Die verdörrte Pflanze auf der Fensterbank spiegelt sein Innenleben, es bedarf Licht, um zu leben, aber auch Licht, um die dunklen Schatten der Vergangenheit auszulöschen.
In dem Moment, als das Word Trade Center kollabiert, sind die Schatten in seiner Wohnung verschwunden. Die verdörrte Pflanze erblüht, die er sogleich seiner Frau zeigen will. Doch da realisiert er ihren Tod.

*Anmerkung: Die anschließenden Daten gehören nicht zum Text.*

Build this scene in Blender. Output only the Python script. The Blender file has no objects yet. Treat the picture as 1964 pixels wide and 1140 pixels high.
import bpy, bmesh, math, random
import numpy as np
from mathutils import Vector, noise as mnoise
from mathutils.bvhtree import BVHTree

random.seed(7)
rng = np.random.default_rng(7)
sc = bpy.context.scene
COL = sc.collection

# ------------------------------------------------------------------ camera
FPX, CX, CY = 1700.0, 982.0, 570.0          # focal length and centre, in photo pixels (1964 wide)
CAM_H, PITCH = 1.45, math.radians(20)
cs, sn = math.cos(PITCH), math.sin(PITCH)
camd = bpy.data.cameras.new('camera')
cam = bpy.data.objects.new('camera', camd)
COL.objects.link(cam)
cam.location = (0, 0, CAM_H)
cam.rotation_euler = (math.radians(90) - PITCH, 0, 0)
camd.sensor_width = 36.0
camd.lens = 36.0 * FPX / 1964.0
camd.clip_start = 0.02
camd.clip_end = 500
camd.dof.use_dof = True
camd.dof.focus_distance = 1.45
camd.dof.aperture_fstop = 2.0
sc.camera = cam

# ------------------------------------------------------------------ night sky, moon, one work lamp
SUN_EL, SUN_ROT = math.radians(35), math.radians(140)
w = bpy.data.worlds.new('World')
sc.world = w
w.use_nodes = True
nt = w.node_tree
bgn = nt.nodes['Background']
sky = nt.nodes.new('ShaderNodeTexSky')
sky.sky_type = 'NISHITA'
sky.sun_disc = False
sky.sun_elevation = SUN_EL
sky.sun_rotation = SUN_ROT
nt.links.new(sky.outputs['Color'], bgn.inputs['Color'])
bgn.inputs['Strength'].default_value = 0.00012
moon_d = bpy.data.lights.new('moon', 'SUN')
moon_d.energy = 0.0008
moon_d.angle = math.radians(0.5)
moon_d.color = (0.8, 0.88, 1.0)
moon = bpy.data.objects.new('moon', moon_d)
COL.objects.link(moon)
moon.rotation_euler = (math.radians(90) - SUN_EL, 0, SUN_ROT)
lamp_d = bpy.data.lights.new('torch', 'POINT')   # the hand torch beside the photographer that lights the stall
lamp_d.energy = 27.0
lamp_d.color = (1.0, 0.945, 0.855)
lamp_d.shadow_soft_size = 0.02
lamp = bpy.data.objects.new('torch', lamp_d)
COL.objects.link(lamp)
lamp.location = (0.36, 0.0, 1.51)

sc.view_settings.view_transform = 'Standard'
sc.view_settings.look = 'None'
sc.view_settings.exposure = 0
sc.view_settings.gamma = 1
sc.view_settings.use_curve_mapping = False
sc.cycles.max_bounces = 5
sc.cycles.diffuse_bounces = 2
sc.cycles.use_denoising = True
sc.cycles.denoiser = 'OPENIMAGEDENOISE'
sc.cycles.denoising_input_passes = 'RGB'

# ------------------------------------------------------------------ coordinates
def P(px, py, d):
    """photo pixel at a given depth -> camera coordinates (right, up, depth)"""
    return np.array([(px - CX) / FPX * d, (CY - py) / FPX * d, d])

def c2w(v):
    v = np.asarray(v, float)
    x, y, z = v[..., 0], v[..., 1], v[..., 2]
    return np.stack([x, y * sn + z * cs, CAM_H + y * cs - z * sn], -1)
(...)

Ein intensiver Beitrag, der der versierten Inszenierungsart Penns zu verdanken ist. Die Bilder sprechen für sich, sie sind kunstvoll angeordnet, teilweise mit Split-Screen und mittendrin der sympathische Ernest Borgnine, dem man durchaus länger als 11 Minuten bei Monologen und Alltagssinnieren zusehen kann.
Es ist schon rein optisch der Hammer, wie die beiden Türme als Schatten an der Wand zusammenbrechen und Licht in die Wohnung und auf das Gesicht des schlafenden Witwers dringt.
Viele amerikanische Zuschauer kritisieren diese Geschichte als unangebracht in seiner Aussage, jedoch hat die anfängliche Freude des Witwers nichts mit dem Zusammenbruch des WTC zu tun, vielmehr ist es eine Metapher. Denn der Witwer bricht zusammen, als er realisiert, dass sein „Zwillingsturm“, seine Frau, nicht mehr da ist.
Inszenatorisch eine Wucht, superb gespielt und intensiv an Gefühlen, ist Penns Beitrag der Höhepunkt des Episodenfilms.

Kommen wir zum Abschluss aller Episoden, dem Beitrag aus Japan.
Hier wird die Geschichte eines Soldaten geschildert, der im 2. Weltkrieg Schreckliches erlebt haben muss und in dem Glauben eine Schlange zu sein, zurückkehrt.
Im Kreise seiner Familie spricht er kein Wort, zischt nur, frisst eine lebendige Ratte und wird alsbald vertrieben. Doch das Dorf fürchtet um Ansehen, und will den Schlangenmann wieder einfangen. Am Ende die Botschaft: „Kein Krieg ist heilig“.
Die Inszenierung ist durchaus ansprechend ausgefallen, nur stelle ich mir die Frage, was ein solches Mystery Phänomen mit den Terroranschlägen zu tun hat.
Krieg ist scheiße, sie mal, was es aus den Beteiligten macht, ist hier die einzige Aussage, die sich überhaupt nicht in den Kontext der übrigen Beiträge einfügen will.
Woanders sicherlich besser untergebracht.

Insgesamt jedoch ist dieser Episodenstreifen höchst ansprechend, wenn auch recht anstrengend zu sehen, nicht nur durch die jeweilige Originalsprache mit Untertiteln.
Er bietet einen Trip rund um die Welt, mit Einsichten und Ansichten verschiedener Kulturen und Religionen.
Dabei liegt mir der politisch-provokante Stil fast gar nicht, etwaige Episoden haben mich entweder nicht angesprochen oder gar verärgert, globale Schuldzuweisungen in Form von politischen Stellungnahmen halte ich persönlich für unangebracht, politisch engagierte Zuschauer werden das möglicherweise genau umgekehrt betrachten.
Die rein menschlich emotionalen Geschichten, haben mich hingegen sehr berührt.
Aber allein, die Idee des Produzenten, mehrere Länder in dieses Projekt einzubeziehen, ist die Ansicht schon wert.
Vielleicht der würdevollste, aber auch ehrlichste Beitrag zum 11. September 2001.
Auf jeden Fall einer, der für Gesprächsstoff sorgt und bei dem eine Menge denkwürdiger Szenen einige Zeit zum Verarbeiten benötigen.